▸ Source data
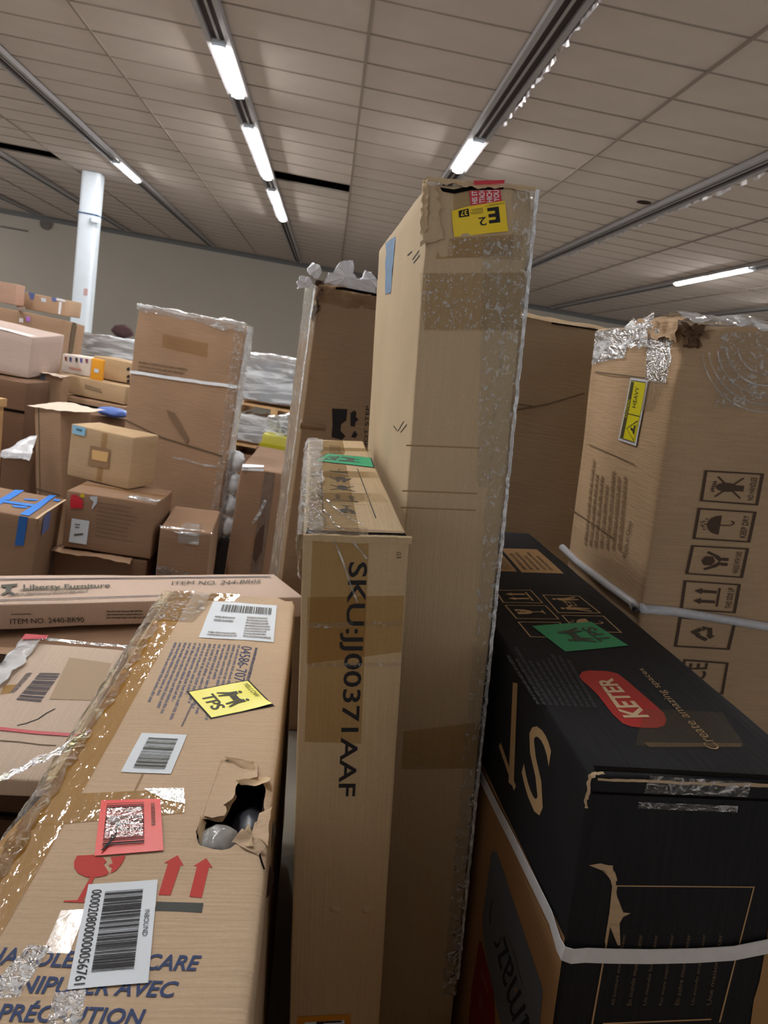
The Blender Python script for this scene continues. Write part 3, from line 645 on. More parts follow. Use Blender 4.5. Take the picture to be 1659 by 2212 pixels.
flap(s, [(545, 1802), (560, 1762), (586, 1745), (580, 1830)], (-.004, .004, .003, .002), K3, amp=.004)
flap(s, [(520, 1812), (536, 1800), (548, 1836), (530, 1832)], (.004, .018, .010, .003), M_TORN, amp=.005)
s.stroke('tear_line', TP, [(486, 1645), (510, 1647), (535, 1652), (552, 1664)], .003, M_DARK, .003)
s.stroke('tear_line', TP, [(560, 1846), (566, 1866), (571, 1880)], .003, M_DARK, .0015)
# tapes
s.quad('brown_tape', TP, [(374, 1277), (420, 1278), (172, 1722), (95, 1716)], M_TAPE, .001)
s.quad('brown_tape', TP, [(95, 1716), (172, 1722), (-60, 2130), (-290, 2130)], M_TAPE, .001)
s.quad('brown_tape', TP, [(120, 1718), (397, 1706), (398, 1757), (95, 1784)], M_TAPE, .0014)
s.quad('brown_tape', TP, [(132, 1968), (186, 1964), (150, 2060), (92, 2060)], M_TAPED, .0010)
s.quad('brown_tape', TP, [(456, 1282), (520, 1284), (505, 1300), (447, 1298)], M_TAPE, .0010)
s.quad('film_patch', TP, [(310, 1706), (397, 1705), (400, 1740), (352, 1730)], sheet('glossy_tape_glint', (240, 226, 190), haze=.05, gloss=.25, rough=.12, scale=120, bstr=.35, bdist=.003, streak=.5, thr=(.46, .56)), .003, nx=20, ny=10, curl=lambda a, b: .0015*noise.noise(Vector((a*14, b*9, 3))))  # white streaks in this film stand for glints on the tape
s.quad('clear_tape', TP, [(60, 2046), (110, 2046), (40, 2160), (-40, 2160)], M_FILM, .0022, nx=8, ny=16, curl=lambda a, b: .002*noise.noise(Vector((a*8, b*14, 1))))  # streaked patch imitates lines of glare on the tape
s.quad('clear_tape', TP, [(118, 2148), (186, 2140), (170, 2260), (90, 2260)], M_FILM, .0022, nx=10, ny=14, curl=lambda a, b: .002*noise.noise(Vector((a*8, b*14, 5))))  # white streaks here stand for a broad glare on the box top
s.stroke('crease', TP, [(340, 1590), (318, 1650), (290, 1712)], .0035, plain('crease_shade', (160, 130, 100), .8), .0006)
# labels
Qp = [(460, 1300), (598, 1309), (591, 1388), (429, 1378)]
st = s.quad('white_label', TP, Qp, M_LABEL, .0016, curl=lambda a, b: .0015*abs(noise.noise(Vector((a*4, b*3, 0)))), nx=14, ny=14); Q = [s.loc(TP, p) for p in Qp]
s.polys('barcode', TP, bars(sub(Q, .17, .1, .93, .3), 30, 3), M_GREYINK, .0036, parent=st, local=True)
s.polys('fine_print', TP, words(sub(Q, .12, .44, .5, .62), 2, 4), M_GREYINK, .0036, parent=st, local=True)
s.polys('fine_print', TP, words(sub(Q, .58, .4, .96, .97), 8, 8), M_FAINT, .0036, parent=st, local=True)
s.polys('fine_print', TP, words(sub(Q, .1, .84, .55, .97), 2, 9), M_FAINT, .0036, parent=st, local=True)
Qp = [(306, 1584), (404, 1588), (369, 1673), (261, 1668)]
st = s.quad('white_label', TP, Qp, M_LABEL, .0014); Q = [s.loc(TP, p) for p in Qp]
s.polys('barcode', TP, [[q[0], q[1], q[2], q[3]] for q in bars(turn(sub(Q, .2, .13, .84, .92), 1), 24, 5)], M_GREYINK, .0024, parent=st, local=True)
# red sticker
Qp = [(219, 1732), (346, 1728), (353, 1840), (204, 1852)]
st = s.quad('red_sticker', TP, Qp, plain('sticker_red', (240, 60, 52), .35, .4), .0022, curl=lambda a, b: .002*math.sin(b*3), nx=10, ny=10); Q = [s.loc(TP, p) for p in Qp]
s.polys('barcode', TP, bars(turn(sub(Q, .1, .1, .72, .88), 1), 26, 6), M_INK, .0052, parent=st, local=True)
s.polys('fine_print', TP, words(turn(sub(Q, .78, .12, .9, .7), 1), 1, 4), M_GREYINK, .0052, parent=st, local=True)
s.stroke('pen_mark', TP, [bil(Q, .32, .4), bil(Q, .28, .7), bil(Q, .1, .95), bil(Q, .2, .85), bil(Q, .24, .7)], .003, M_INK, .0054, parent=st, local=True)
s.quad('clear_patch', TP, sub(Q, .12, .2, .7, .75), sheet('glossy_patch', (250, 246, 244), haze=.01, gloss=.01, rough=.05, fres=.35, scale=60, bstr=.8, bdist=.006, streak=.3, thr=(.6, .66)), .006, parent=st, nx=20, ny=20, local=True, curl=lambda a, b: .0018*noise.noise(Vector((a*9, b*9, 3))))
# yellow sticker
tps(s, TP, [(535, 1473), (588, 1524), (457, 1552), (408, 1495)], M_YEL, 'YELLOW', lift=lambda a, b: .006*max(0, a-.8)*5*max(0, .4-b)*2)
# blue printed notices (turned a quarter)
s.text('printed_text', TP, [(545, 1398), (524, 1490), (500, 1488), (522, 1396)], '04586-707-F', M_BLUEINK)
s.polys('small_print', TP, words([s.loc(TP, p) for p in ((557, 1400), (538, 1476), (524, 1474), (547, 1398))], 1, 2), M_BLUEINK, local=True)
s.polys('small_print', TP, words([s.loc(TP, p) for p in ((520, 1394), (470, 1570), (300, 1545), (372, 1388))], 14, 3, lens=[.55, .6, .95, .5, .9, .85, .8, .7, 1, .8, .95, .9, .75, .85]), plain('ink_blue_pale', (104, 112, 140), .7), local=True)
s.polys('small_print', TP, words([s.loc(TP, p) for p in ((418, 1520), (390, 1580), (382, 1580), (410, 1518))], 1, 12), M_BLUEINK, local=True)
s.polys('small_print', TP, words([s.loc(TP, p) for p in ((440, 1304), (428, 1320), (420, 1320), (432, 1304))], 2, 12), M_BLUEINK, local=True)
# red fragile glass and arrows
u = lambda L: [(x/2.5136, 1600+y/2.513) for x, y in L]
s.polys('fragile_symbol', TP, [u([(418, 626), (512, 622), (510, 630), (560, 638), (580, 660), (562, 672), (592, 718), (575, 733), (530, 742), (470, 742), (425, 722), (402, 690), (402, 660)]),
        u([(600, 636), (682, 626), (672, 652), (655, 680), (632, 705), (600, 722), (608, 692), (588, 680), (612, 668)]), u([(490, 742), (515, 742), (450, 868), (470, 870), (470, 879), (345, 877), (347, 869), (420, 866)])], M_REDINK, .0009)
for pl in ([(965, 625), (998, 683), (980, 680), (925, 842), (860, 838), (912, 668), (890, 666)], [(1120, 640), (1155, 692), (1135, 688), (1095, 857), (1028, 851), (1070, 684), (1050, 684)]):
    s.polys('arrow_symbol', TP, [u(pl)], M_REDINK)
s.polys('symbol_bar', TP, [u([(850, 875), (1105, 885), (1096, 936), (840, 925)])], plain('ink_slate', (72, 76, 74), .7))
for q, w in (([(-22, 2048), (437, 2064), (430, 2098), (-34, 2086)], 'HANDLE WITH CARE'), ([(-32, 2104), (388, 2120), (380, 2156), (-42, 2144)], 'MANIPULER AVEC'), ([(2, 2160), (318, 2172), (310, 2218), (-8, 2208)], 'PR\u00c9CAUTION')):
    s.text('printed_text', TP, q, w, M_BLUEINK, bold=.022, shear=.25)
# INBOUND label
Qp = [(341, 1902), (320, 2125), (145, 2141), (191, 1912)]
st = s.quad('inbound_label', TP, Qp, M_LABEL, .0022); Q = [s.loc(TP, p) for p in Qp]
s.text('label_text', TP, sub(Q, .33, .07, .59, .14), 'INBOUND', M_INK, .0032, parent=st, local=True)
s.polys('barcode', TP, bars(sub(Q, .1, .2, .88, .74), 42, 8), M_INK, .0032, parent=st, local=True)
s.text('label_text', TP, sub(Q, .07, .79, .97, .93), '0000208000000056761', M_INK, .0032, parent=st, local=True)
# film along the left edge, and a loose tail
s.film('stretch_film', ([Vector((-.055, 0, D.z-.07)), Vector((-.03, 0, D.z-.03)), Vector((-.006, 0, D.z+.003)), Vector((.016, 0, D.z+.004))], [Vector((-.05, D.y, D.z-.07)), Vector((-.03, D.y, D.z-.02)), Vector((-.004, D.y, D.z+.004)), Vector((.035, D.y, D.z+.004))]), M_FILMY, amp=.0055, sc=26, nx=22, ny=150)
s.film('stretch_film', ([Vector((.0, D.y-.25, D.z+.003)), Vector((.03, D.y-.25, D.z+.004)), Vector((.12, D.y-.25, D.z+.003))], [Vector((.01, D.y-.0, D.z+.003)), Vector((.05, D.y, D.z+.004)), Vector((.16, D.y, D.z+.003))]), M_FILM, amp=.0025, sc=30, nx=18, ny=24)
a = s.loc(TP, (148, 1640)); s.film('film_tail', ([a+Vector((.01, .10, .004)), a+Vector((.0, .03, .0))], [a+Vector((-.17, -.03, -.05)), a+Vector((-.172, -.034, -.055))]), M_FILMY, amp=.006, sc=30, nx=8, ny=20)
# --- black carton at right
P = F['black']
s = Carton('cardboard_box', P, K_BLACK, 'black printed box with a red rounded logo and green sticker on top', r=.006, amp=.0015, res=.03,
           crush=[((0, 0, P[8]), .03, .006)])
D = s.D
M_TANINK = plain('print_tan', (196, 164, 122), .7)
# unprinted kraft lower part of the left side
za = s.loc(LF, (1222, 2028)); zb = s.loc(LF, (1062, 1690))
zc = Vector((0, D.y-.02, za.z+(zb.z-za.z)/(zb.y-za.y)*(D.y-.02-za.y)))
s.quad('kraft_side', LF, [Vector((0, .005, za.z)), zc, Vector((0, D.y-.02, .01)), Vector((0, .005, .01))], card('kraft_side', (184, 140, 92), flute='Z', var=.06), .0008, local=True)
s.text('printed_letter', LF, [(1192, 1788), (1188, 1557), (1140, 1560), (1118, 1778)][::1] if False else [(1166, 1792), (1124, 1668), (1152, 1552), (1194, 1606)], 'S', M_TANINK, bold=.0)
s.polys('printed_letter', LF, [[(1108, 1474), (1118, 1476), (1111, 1700), (1100, 1690)], [(1078, 1612), (1082, 1604), (1116, 1698), (1112, 1708)]], M_TANINK)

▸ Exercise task
Output a single number: how many lines contain the word "part".

▸ Task response
2